The more I exercise my mind, though, the more saddened I am by the fact that the tenets of my faith seem to require a suspension of disbelief that would stretch even the most dedicated Trekkie. (Granted, this may have something to do with the fact that it's easier to learn Klingon than to really get your brain around the concept of eternal life.) At the heart of our faith is a resurrection. Our God is invisible and inaudible. Our holy book is inconsistent. The heartfelt convictions of ten different believers may lead them to ten different conclusions, each equally sure that God is leading them, none with any proof more credible than the others.

I've grown up around Christian intellectuals, and as much as the unbeliever might scoff and mutter about oxymorons, they are for real. They are deep thinkers, committed scholars, writers, teachers, brilliant minds dedicated to a pursuit of truth. My father is one, and while his thoughts have led him away from some of the more nonsensical and hidebound traditions, he is still a firm believer in the core doctrines of Christianity. I cannot bring myself to call him illogical and misguided.

The problem is that the logical construct of Christianity seems only to work with minimal outside interference. The advent (or plague, depending on your perspective) of systematic theology that arrived with the Age of Reason built a complex, interdependent structure of concepts that purports to explain everything from the problem of good and evil to the reason for the prohibition against divorce. From the inside, the concepts work -- they tend to be predicated on God's holiness and our ignorance, which is a neat catch-all for anything we have difficulty explaining, but they do work.

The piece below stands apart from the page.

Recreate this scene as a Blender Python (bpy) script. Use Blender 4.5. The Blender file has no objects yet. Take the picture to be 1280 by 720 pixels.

But from the outside, which is increasingly where I find myself standing, they are like a beautifully constructed Jenga tower. Remove one block, and the tower stands. Remove a few more, and the theology still stands. But the more you remove, the more careful you must be not to touch the others, or the whole thing will collapse in a meaningless muddle of dogma.

If God had the opportunity to express himself to the world, why do it this way? Why the confusing, conflicted words of Scripture? Why make the road narrow? Why not make it wide, downhill, and with clearly marked street signs? Why require so much blind faith that a thinking person feels obligated to check his brain at the church door, parking it next to the coverless Bibles and forgotten umbrellas?

A Christian music group from the nineties used to sing, "This is such a strange way to save the world." A strange way indeed ... I must admit that I would be more attracted to a plan of salvation that could also be embraced by the inexorable logic of Spock. Heart, soul, and mind -- without the third, I find it harder and harder to engage the other two.

Such a strange way to save the world.